▶ _PROVIDED MATERIAL_:
▶

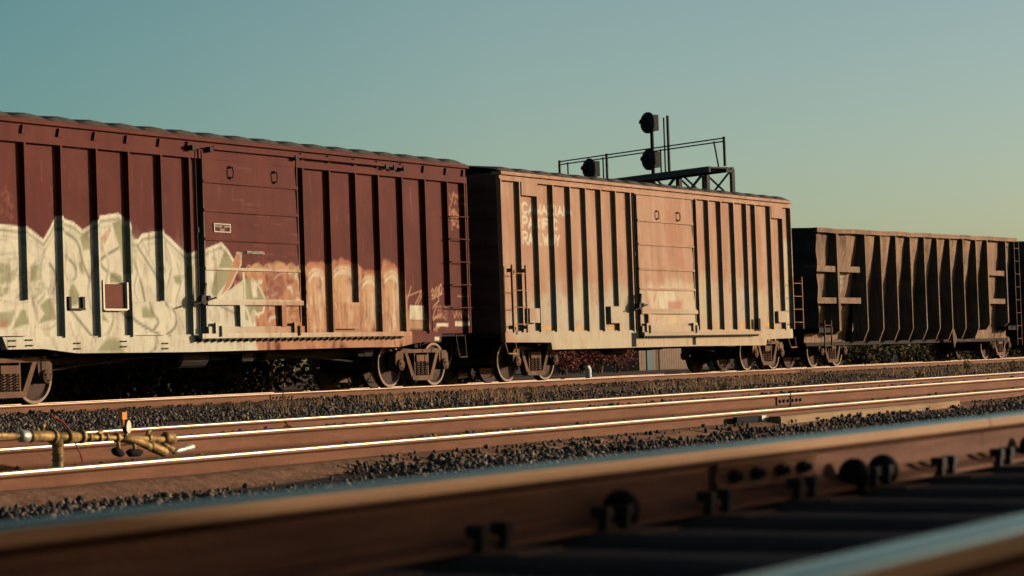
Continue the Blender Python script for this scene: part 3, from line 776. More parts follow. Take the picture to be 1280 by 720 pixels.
    for q in ([(86,384),(101,403),(117,423)],[(148,310),(125,328),(150,352)],[(165,320),(176,352),(184,388),(192,402),(187,411)],[(172,308),(198,350),(206,378),(219,391),(219,408),(208,419)],[(151,388),(166,403),(193,418)],[(70,286),(95,300),(104,330),(113,350)],
              [(40,372),(48,402)],[(130,424),(140,405)],[(146,424),(153,440)],[(192,424),(191,436),(184,440)],[(62,330),(70,345),(66,366)],[(82,320),(92,330),(96,345),(90,352)],[(0,318),(25,316)],[(0,326),(24,322)]):
        p.line(q, DOLV if len(q) > 2 else GRY, .05, .92, .016, .04, True)
    for k in range(7): p.line([(127+k*1.6,298-k*2.2),(131+k*1.2,303-k*2.4)], PNK, .03, .7)
    GW = (.30,.29,.225)
    for pp in ([(0,300),(14,305),(22,330),(14,352),(2,356)],[(26,300),(34,330),(30,362),(20,372)],[(56,312),(50,340),(56,366),(48,378)],[(76,286),(84,310),(80,340),(90,352),(96,338),(92,318)],[(112,300),(118,330),(110,362),(118,398)],
               [(128,310),(136,330),(132,362),(142,396),(136,418)],[(160,312),(172,336),(168,362),(178,384)],[(178,302),(192,330),(200,356),(196,372)],[(206,304),(214,332),(208,366),(214,398)],[(222,330),(226,352),(220,380),(230,410)],[(0,376),(18,380),(34,374)],[(44,408),(60,412),(72,404)],[(88,404),(92,420)],[(120,360),(132,372),(150,368)]):
        p.line(pp, GW, r.uniform(.03,.055), .85, .016, .05, True); p.line([(x+2.2, y+1.5) for x, y in pp], CRM, .05, .8, .03, .1, True)
    for k in range(26):
        cx, cy = r.uniform(-10, 240), r.uniform(300, 415); p.poly([(cx-9,cy-12),(cx+8,cy-9),(cx+10,cy+10),(cx-7,cy+13)], (GW, CRM, WHT)[k % 3], .17, .14, .2, .12)
    for k in range(46):
        cx, cy = r.uniform(-5, 318), 426+r.uniform(-10, 10); p.line([(cx,cy),(cx+.5,cy+r.uniform(4,14))], (.30,.22,.15), r.uniform(.015,.04), .35, .03)
    for k in range(40):
        cx, cy = r.uniform(-10, 72), r.uniform(318, 372); q = [(cx+7*math.cos(k+a*.9)*a/4, cy+9*math.sin(k+a*.9)*a/4) for a in range(1, 6)]
        p.line(q, (CRM, GRY, OLV)[k % 3], .035, .55, .02, .1, True)
    p.poly([(-5,400),(3,401),(4,410),(-5,412)], PNK, .6, .03)
    # door pieces
    p.poly([(254,316),(272,311),(262,345),(256,358)], CRM, .9, .015); p.poly([(262,345),(274,312),(283,328),(279,350),(262,372),(257,366)], OLV, .9, .012)
    p.poly([(285,324),(289,317),(294,316),(295,330),(283,355),(268,372),(277,352)], PCH, 1.0, .012); p.line([(289,316),(295,317),(294,331),(281,358),(268,373)], CRM, .03, .8)
    p.poly([(296,346),(304,350),(313,350),(322,365),(325,380),(320,391),(309,387),(303,402),(297,395)], OLV, .85, .015)
    p.poly([(307,352),(314,352),(315,372),(309,372)], CRM, .95, .02); p.line([(309,349),(318,360),(326,377),(322,391),(312,394)], CRM, .04, .9)
    p.line([(298,342),(299,380),(309,409)], CRM, .05, .9); p.line([(264,380),(300,399)], DOLV, .045, .7); p.line([(268,372),(298,351)], CRM, .03, .9); p.line([(311,405),(318,425)], CRM, .03, .8)
    # small tags
    TAG = (.50,.27,.17)
    for q in ([(510,372),(514,358),(508,377)],[(510,370),(527,363)],[(527,364),(519,380)],[(529,366),(522,380)],[(540,385),(546,378),(540,398),(552,392),(541,400)],[(543,397),(553,396),(557,400)],[(541,413),(546,408)],[(543,414),(549,408)],
              [(566,391),(568,398),(570,389),(572,398),(574,390),(576,397),(579,388),(581,397)],[(572,370),(580,371)]):
        p.line(q, TAG, .03, .85, .015)
    # 2010
    for q in ([((x-539)*.82+538.6, y) for x, y in q_] for q_ in ([(539,365),(541,361),(543,363),(540,370),(544,369)],[(545,363),(547,359),(548,363),(547,369),(545,369),(545,363)],[(550,358),(550,368)],[(552,359),(554,355),(556,359),(555,366),(552,366),(552,359)],[(540,374),(556,367)],[(550,372),(551,376),(548,379)])):
        p.line(q, (.56,.33,.21), .03, 1.0, .012)
    for k in range(70):
        cx, cy = r.uniform(560.5, 575), 238+r.random()**.9*46; p.line([(cx,cy),(cx+r.uniform(-2,2),cy+r.uniform(1,5)),(cx+r.uniform(-1,2),cy+r.uniform(2,4))], (.48,.22,.12), .022, .7, .015)
    for k in range(14):
        cx, cy = r.uniform(0, 14), 234+r.random()*38; p.line([(cx,cy),(cx+r.uniform(1,4),cy+r.uniform(-2,3)),(cx+r.uniform(-1,2),cy+r.uniform(3,6))], (.26,.09,.065), .03, .5, .02)
    p.poly([(512,381),(530,382),(531,400),(512,399)], (.62,.58,.42), 1.0, .01, .05); p.poly([(511,400),(531,400),(533,412),(511,411)], PCH2, .7, .03, .1)
    for a, c, t_, bt in ((545,560,403,409),(568,582,402,408)): p.poly([(a,t_),(c,t_),(c,bt),(a,bt)], (.68,.58,.42), 1.0, .008)
    for i in range(4):
        for j in range(2): p.line([(546+j*9, 383+i*4.5), (551+j*7, 383+i*4.5)], (.42,.22,.14), .035, .6, .02)
    for a, c in ((531,538),): p.poly([(540,420),(546,420),(546,426),(540,426)], CRM, 1.0, .01)
    p.poly([(590.0,360),(592.5,360),(595,416),(592,416)], CRM, 1.0, .01)
    for k in range(170):
        cx, cy = r.uniform(0, 588), r.uniform(0, 1); cy = 190+(cx*.07)+cy*180; L = r.uniform(3, 26)
        p.line([(cx,cy),(cx+L*.03,cy+L)], ((.20,.07,.05),(.07,.018,.014),(.24,.10,.07))[k % 3], r.uniform(.01,.035), r.uniform(.2,.55), .025, .2)
    for k in range(60):
        cx, cy = r.uniform(252, 372), r.uniform(190, 330); p.line([(cx,cy),(cx+r.uniform(4,22),cy+r.uniform(.3,2.2))], ((.24,.11,.08),(.08,.02,.016))[k % 2], r.uniform(.01,.025), .4, .02, .3)
    return p
zf1 = PZ(150, 421.5, YP); ze1 = PZ(290, 180.5, YS); zb1 = PZ(120, 186, YS)
x1a, x1b = PX(-58, 300, YS)-.0, PX(587, 320, YS)
trk1 = (PX(8, 470, YC-.99), PX(524, 460, YC-.99))
x1a = trk1[0]-(x1b-trk1[1])
LB = lambda px, py: PX(px, py, YS)
ribs1 = [(LB(p, y), .045, z) for p, y, z in ((30,190,PZ(34,375,YP)),(75.5,192,None),(120,195,None),(160,197,None),(200.7,199,PZ(205,376,YP)),(236,202,None))]
ribs1 += [(LB(p, y), .045, z) for p, y, z in ((378.5,235,None),(411.7,235,None),(444.4,238,PZ(448,378,YP)),(473,240,None),(502.7,242,None),(531.3,244,None),(559.1,247,PZ(565,382,YP)),(580.5,247,None))]
pit = ribs1[1][0]-ribs1[0][0]
ribs1 += [(ribs1[0][0]-pit, .045, None), (ribs1[0][0]-2*pit, .045, None)]
d1a, d1b = LB(251, 250), LB(373, 300)
S1 = dict(label='dark red-brown boxcar with big white and peach graffiti along its lower side', x0=x1a, x1=x1b, zfloor=zf1, zband=zb1, zeave=ze1, paint=paint_one(), mat='car_brown', endmat='end_brown',
          ribs=[r for r in ribs1 if not (d1a < r[0] < d1b)], door=(d1a, d1b), roofbays=18, hw='hardware_brown', doorhead=True,
          pads=[(LB(-6,400), LB(36.5,400), PZ(20,420,YS), PZ(20,376,YS), .004), (LB(166,400), LB(206.5,400), PZ(186,419,YS), PZ(186,377,YS), .004), (LB(418,400), LB(450,400), PZ(434,411,YS), PZ(434,378,YS), .004), (LB(545,400), LB(582,400), PZ(565,414,YS), PZ(565,381.5,YS), -.088)],
          seams=[PZ(315,417,YS), PZ(315,378,YS), PZ(315,339,YS), PZ(315,303,YS), PZ(315,268,YS), PZ(315,233,YS), PZ(315,194,YS)],
          handles=[(LB(286,216), PZ(286,216,YS)), (LB(341,222), PZ(341,222,YS))], barz=PZ(315,378.5,YS-.05), uprights=[LB(298,395), LB(350,395)], gear=(LB(247,375), PZ(247,375,YS)),
          track=(LB(246,420), LB(508,413), PZ(380,421.5,YS-.1)), tooth=.20,
          sill=[(a.x, a.z) for a in (P(x, y, YS+.03) for x, y in ((4,421.5),(10,437),(55,436),(97,441.5),(240,440),(460,434),(500,433.8),(515,430),(530,427.5),(552,427.5),(554,413.5)))],
          sill_x=(P(10,430,YS+.03).x, P(553,420,YS+.03).x),
          sillbolts=[(LB(x, y), PZ(x, y, YS+.03)) for x, y in ((17,429.5),(38,428.5),(98,432.5),(156,430),(208,432.5))],
          trucks=trk1)
car1 = boxcar(S1)
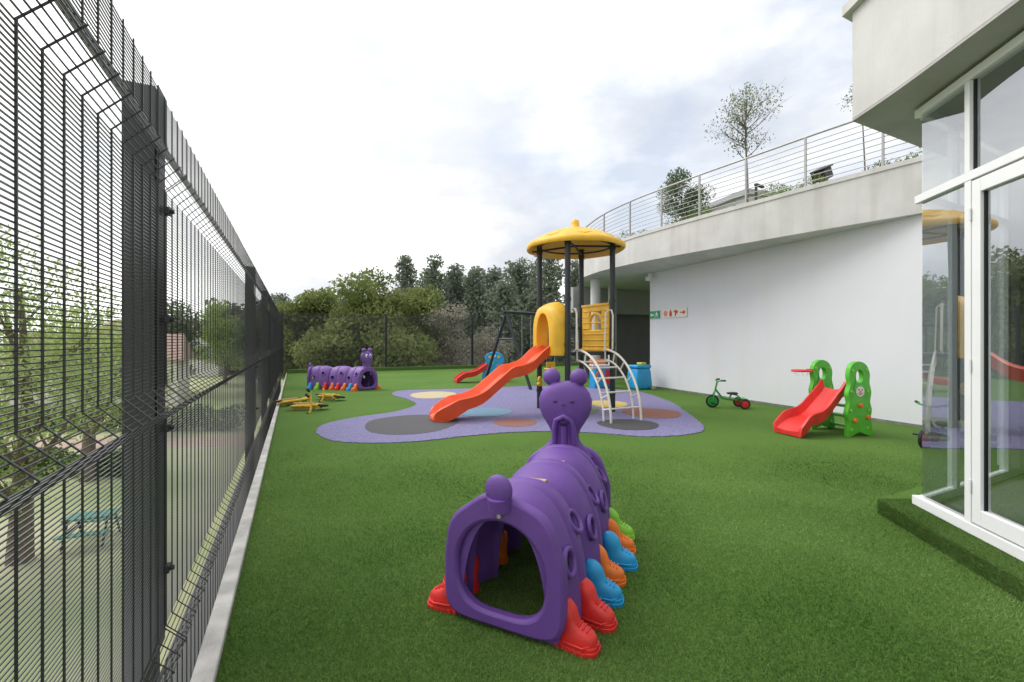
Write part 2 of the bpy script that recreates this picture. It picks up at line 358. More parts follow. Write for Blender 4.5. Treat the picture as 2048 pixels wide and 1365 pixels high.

◀

▶ _THE REQUEST_:
Return every line from the records above that holds the word "part".

▶ _WRITTEN RESPONSE_:
Continue the Blender Python script for this scene: part 3, from line 776. More parts follow. Take the picture to be 1280 by 720 pixels.
Write part 2 of the bpy script that recreates this picture. It picks up at line 358. More parts follow. Write for Blender 4.5. Treat the picture as 2048 pixels wide and 1365 pixels high.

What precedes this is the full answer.